Notice I haven’t mentioned Paul Ryan. His craven submission to Donald Trump, all the while winking that he doesn’t mean it, has been criticized in the mainstream media for cowardice and willingness to sacrifice principle for the Party. In contrast to Kasich and Cruz, Ryan does seem to be a wimp. Before the cavemen among my readers blame Ryan’s weakness on his intellectualism, keep in mind that that intellectualism is merely his brand, that his program is very short on specifics except for lowering taxes on the wealthy and that he has the barest of academic credentials, especially when compared to the Ted Cruz, who pretends to be a hick but has an ivied, establishment set of credentials. Let’s note that Marco Rubio also buckled under and endorsed Trump in convention speeches.

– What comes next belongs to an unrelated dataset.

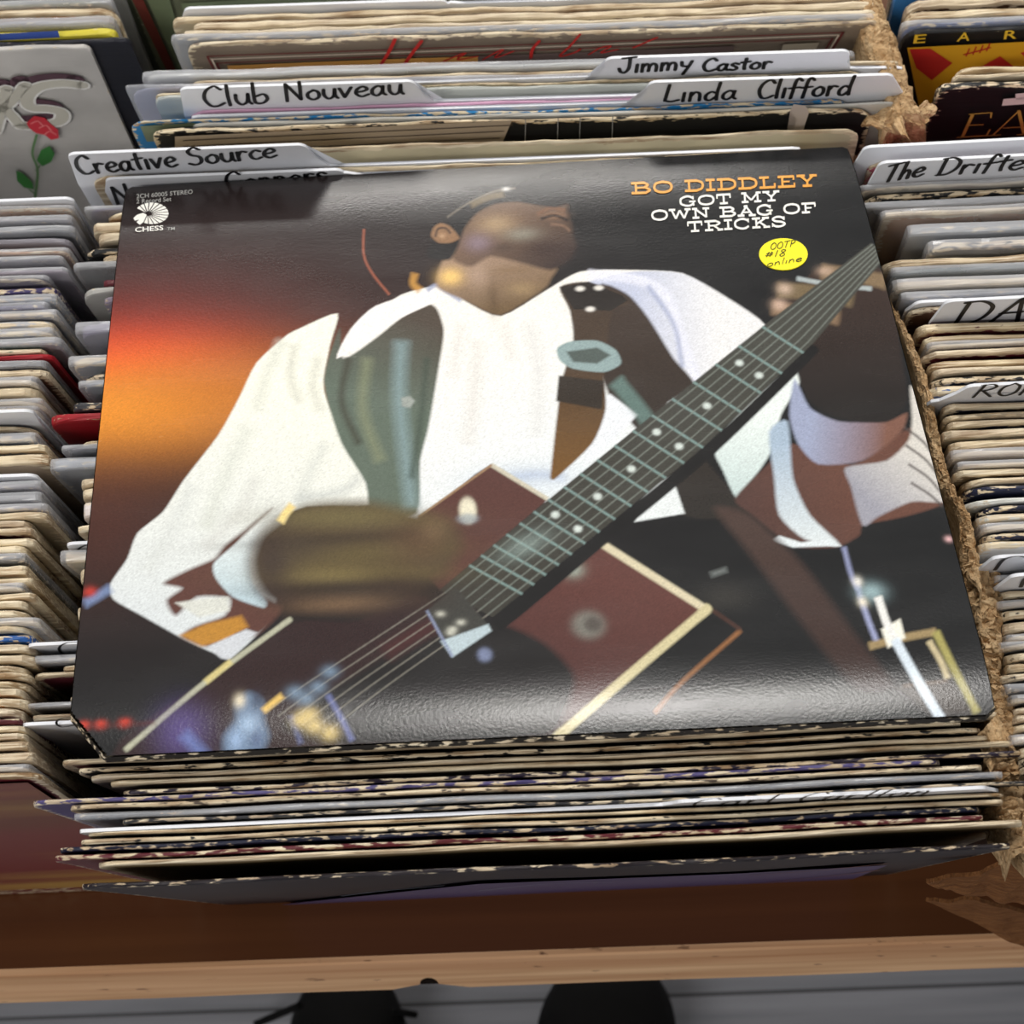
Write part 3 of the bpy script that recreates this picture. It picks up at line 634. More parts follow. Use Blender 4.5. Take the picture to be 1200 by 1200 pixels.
n = Nodes('glossy_print'); at_ = n.n('ShaderNodeAttribute', attribute_name='print'); n.l(at_, 0, n.b, 'Base Color')
gr = n.noise((900, 1000, 900), det=3, rand=False); n.bump(gr, .13, .0005)
sc_ = n.noise((22, 60, 22), det=3, rand=False); rr = n.math('ADD', n.math('MULTIPLY', sc_, .16), .18); n.t.links.new(rr[0].outputs[0], n.b.inputs['Roughness'])
n.b.inputs['Specular IOR Level'].default_value = .5
link('front_print', me, n.m, cov)['label'] = 'printed front with a guitarist in white against black'

def cpx(px, py, off=.00025): u, v = cover_uv(px, py); return uvp(u, v, off)-ccen
SLAB = {}
def _slab():
    Hh = lambda x0, x1, y, w=.2: ([(x0, y), (x1, y)], w); Vv = lambda x, y0=.1, y1=.9, w=.17: ([(x, y0), (x, y1)], w); Ll = lambda *p: (list(p), .17)
    Cc = lambda w, *p: (smoothline(list(p)), w)
    D = SLAB
    D['B'] = (1.6, [Hh(.05,1.1,.9), Hh(.05,1.2,.1), Hh(.35,1.1,.52,.15), Vv(.4), Cc(.18,(1.05,.9),(1.32,.72),(1.05,.53)), Cc(.18,(1.12,.52),(1.46,.3),(1.12,.1))])
    D['O'] = (1.6, [Cc(.19,(.8,.92),(.3,.8),(.14,.5),(.3,.2),(.8,.08),(1.3,.2),(1.46,.5),(1.3,.8),(.8,.92))])
    D['D'] = (1.55, [Hh(.05,1.0,.9), Hh(.05,1.0,.1), Vv(.38), Cc(.19,(.95,.9),(1.32,.75),(1.42,.5),(1.32,.25),(.95,.1))])
    D['I'] = (.8, [Hh(.05,.75,.9), Hh(.05,.75,.1), Vv(.4)])
    D['L'] = (1.35, [Hh(.05,.8,.9), Vv(.4), Hh(.05,1.25,.1), Vv(1.22,.1,.42,.14)])
    D['E'] = (1.45, [Vv(.4), Hh(.05,1.3,.9), Hh(.05,1.35,.1), Hh(.4,.95,.5,.14), Vv(1.26,.62,.92,.13), Vv(1.31,.08,.4,.13)])
    D['F'] = (1.4, [Vv(.4), Hh(.05,1.3,.9), Hh(.05,.78,.1), Hh(.4,.95,.5,.14), Vv(1.26,.58,.92,.13)])
    D['Y'] = (1.55, [Ll((.3,.9),(.78,.45)), Ll((1.25,.9),(.78,.45)), Vv(.78,.1,.48), Hh(0,.62,.91), Hh(.98,1.52,.91), Hh(.42,1.14,.1)])
    D['G'] = (1.6, [Cc(.19,(1.25,.76),(.95,.92),(.6,.92),(.22,.75),(.14,.5),(.22,.25),(.6,.08),(1.0,.08),(1.28,.25)), Vv(1.28,.62,.95,.12), Hh(.92,1.5,.44,.15), Vv(1.3,.03,.44,.14)])
    D['C'] = (1.5, [Cc(.19,(1.25,.76),(.95,.92),(.6,.92),(.22,.75),(.14,.5),(.22,.25),(.6,.08),(1.0,.08),(1.3,.26)), Vv(1.28,.6,.95,.12)])
    D['T'] = (1.45, [Hh(.08,1.34,.9), Vv(.71), Hh(.36,1.06,.1), Vv(.12,.56,.92,.13), Vv(1.3,.56,.92,.13)])
    D['M'] = (1.9, [Vv(.35), Vv(1.5), Ll((.35,.88),(.92,.25)), Ll((1.5,.88),(.92,.25)), Hh(.05,.5,.91), Hh(1.35,1.8,.91), Hh(.05,.66,.1), Hh(1.18,1.82,.1)])
    D['W'] = (2.0, [Ll((.25,.9),(.6,.1)), Ll((.6,.1),(.98,.85)), Ll((.98,.85),(1.36,.1)), Ll((1.36,.1),(1.72,.9)), Hh(0,.58,.91), Hh(1.42,1.98,.91)])
    D['N'] = (1.65, [Vv(.35), Vv(1.3), Ll((.35,.88),(1.3,.12)), Hh(.05,.5,.91), Hh(1.0,1.6,.91), Hh(.05,.66,.1)])
    D['A'] = (1.65, [Ll((.3,.1),(.82,.9)), Ll((1.35,.1),(.82,.9)), Hh(.5,1.15,.38,.14), Hh(.02,.62,.09), Hh(1.02,1.65,.09), Hh(.6,.95,.92)])
    D['R'] = (1.6, [Vv(.4), Hh(.05,1.05,.9), Cc(.18,(1.0,.9),(1.34,.7),(1.0,.5)), Hh(.4,1.05,.49,.15), Ll((.85,.48),(1.3,.1)), Hh(.05,.76,.1), Hh(1.12,1.6,.09)])
    D['K'] = (1.6, [Vv(.4), Ll((.45,.42),(1.2,.9)), Ll((.7,.55),(1.26,.1)), Hh(.05,.74,.9), Hh(.92,1.5,.91), Hh(.05,.74,.1), Hh(1.0,1.56,.09)])
    D['S'] = (1.35, [Cc(.19,(1.12,.74),(.85,.92),(.45,.92),(.17,.74),(.42,.55),(.88,.47),(1.18,.28),(.88,.08),(.42,.08),(.15,.26)), Vv(1.14,.62,.95,.12), Vv(.14,.05,.4,.12)])
    D[' '] = (.7, [])
_slab()
def cover_slab(lines, mat, name):
    bm = bmesh.new()
    for text, p0, p1, cap in lines:
        adv = sum(SLAB[c][0]+.06 for c in text); ex = ((p1[0]-p0[0])/adv, (p1[1]-p0[1])/adv); ey = (-.06*cap, -cap); cx = 0
        for ch in text:
            for pts, w in SLAB[ch][1]:
                q = [(p0[0]+(cx+a)*ex[0]+b*ey[0], p0[1]+(cx+a)*ex[1]+b*ey[1]) for a, b in pts]
                ribbon(bm, q, w*cap, lambda a, b: cpx(a, b), False)
            cx += SLAB[ch][0]+.06
    return obj(name, bm, mat, cov)
M_OR = flat('orange_print', (232, 160, 62), .3, .5, .05); M_WH = flat('white_print', (240, 238, 230), .3, .5, .04)
cover_slab([('BO DIDDLEY', (739.5, 228.5), (959, 219), 14.5)], M_OR, 'orange_title')['label'] = 'orange slab lettering'
cover_slab([('GOT MY', (796, 243), (915, 236), 12.5), ('OWN BAG OF', (763, 259.5), (958, 250), 12.8), ('TRICKS', (805, 273), (923, 266), 12.8)], M_WH, 'white_title')['label'] = 'white slab lettering'
FONT = None
def font_mesh(text):                # block lettering from Blender's own built-in font: 2D verts and faces, cap height about .7
    c = bpy.data.curves.new('t', 'FONT'); c.body = text; c.resolution_u = 3; c.offset = .012; o = bpy.data.objects.new('t', c); COL.objects.link(o)
    me = o.to_mesh(); v = [(q.co.x, q.co.y) for q in me.vertices]; f = [tuple(p.vertices) for p in me.polygons]; o.to_mesh_clear()
    bpy.data.objects.remove(o); bpy.data.curves.remove(c); return v, f
def block_text(text, p0, p1, cap, to3, name, mat, parent, shear=0.0):
    v, f = font_mesh(text); x0 = min(a for a, b in v); x1 = max(a for a, b in v); bm = bmesh.new()
    h = max(b for a, b in v); q = []
    for a, b in v:
        s = (a-x0)/(x1-x0); y = b/h; q.append(bm.verts.new(to3(p0[0]+(p1[0]-p0[0])*s+shear*cap*y, p0[1]+(p1[1]-p0[1])*s-cap*y)))
    for p in f:
        try: bm.faces.new([q[i] for i in p])
        except ValueError: pass
    return obj(name, bm, mat, parent)
M_GR = flat('grey_print', (150, 150, 146), .3, .5, .05)
block_text('2CH 60005 STEREO', (160, 233), (226, 227.5), 5, cpx, 'catalogue_number', M_GR, cov)
block_text('2 Record Set', (160, 239), (201, 236), 5, cpx, 'small_print', M_GR, cov)
block_text('CHESS', (158.5, 272.5), (191.5, 270), 5.6, cpx, 'logo_name', M_WH, cov)
block_text('TM', (196, 270.5), (205, 270), 3.6, cpx, 'trade_mark', M_GR, cov)
bm = bmesh.new()                    # the round fluted emblem, a horse head's mane fanned out as wedges
for k in range(17):
    a0 = R(-152+k*18.2); a1 = a0+R(14.5); c0 = (174, 251)
    tip = [(178+19.5*math.cos(a0+(a1-a0)*q/3), 250.5+12.6*math.sin(a0+(a1-a0)*q/3)) for q in range(4)]
    polyf(bm, [(c0[0]+3.5*math.cos((a0+a1)/2), c0[1]+2.2*math.sin((a0+a1)/2))]+tip, lambda a, b: cpx(a, b))
polyf(bm, [(172,252),(168,250),(161,252),(156.5,256),(158,259),(163,258),(160,261),(164,264),(168,261)], lambda a, b: cpx(a, b))
obj('emblem', bm, M_WH, cov)
M_YE = flat('yellow_sticker_paper', (250, 236, 30), .5, .4, .03)
bm = bmesh.new(); ringv = [(918+28.5*math.cos(2*PI*k/40), 298.5+18.5*math.sin(2*PI*k/40)) for k in range(40)]
top = [bm.verts.new(cpx(a, b, .0004)) for a, b in ringv]; bot = [bm.verts.new(cpx(a, b, .0000)) for a, b in ringv]
bm.faces.new(top); [bm.faces.new((top[i], bot[i], bot[(i+1) % 40], top[(i+1) % 40])) for i in range(40)]; bmesh.ops.recalc_face_normals(bm, faces=bm.faces)
stk = obj('price_sticker', bm, M_YE, cov); stk['label'] = 'round yellow sticker with pen writing'
bm = bmesh.new()
for text, p0, p1, cap in (('OOTP', (902, 294), (932, 290), 8), ('#18', (896, 303.5), (921, 301), 8), ('online', (898, 314), (940, 307), 8)):
    sx = (p1[0]-p0[0])/textwidth(text); cx = 0
    for ch in text:
        adv, st = HAND[ch]
        for s in st:
            ribbon(bm, [(p0[0]+(cx+u+.15*v)*sx, p0[1]+(cx+u)*sx*(p1[1]-p0[1])/(p1[0]-p0[0])-v*cap) for u, v in smoothline(s, 3)], 1.0, lambda a, b: cpx(a, b, .0006), False)
        cx += adv+.06
obj('pen_writing', bm, flat('brown_pen', (70, 66, 20), .5, .3), stk)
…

Ted Cruz is a worm, but on the third night of the Republican National Convention, he was a hero.

We do need to clarify what Cruz meant when he said “Vote your conscience, up and down the ticket.” He did not say “Abstain from voting.” He did not say, “Vote for the Libertarian candidate.” He did not say, “Write in for me.” No, he said “Vote your conscience, up and down the ticket” which at the very least means consider voting for Hillary Clinton.

But let’s look into the conscience—the deepest recesses of the intellect—of people like Cruz, Ryan, Kasich, McConnell, Rubio, Romney, the Bushes and other Republican leaders. Many of the delegates may have been brainwashed by 25 years of lies and innuendos about the Clintons, but these men of government and two-party politics know that Clinton is an ethical person who has never committed a serious crime or done anything that even resembles self-dealing or traitorous while in government. They don’t really believe any of the garbage they say about Hillary.

It is possible, then, to infer into Ted Cruz’s statement “Vote your conscience” the message that you should vote for the most competent, experienced, level-headed and stable of the two major party candidates, Hillary Clinton. I know that Cruz went on to excoriate Clinton and say her election would be a disaster. But when you say, “Vote your conscience, up and down the ticket” what you are really saying is “split the ticket” which is understood by virtually everyone to mean that you should vote for a different Party’s candidate for president than you do for other offices. To most people, that will mean voting for Hillary Clinton.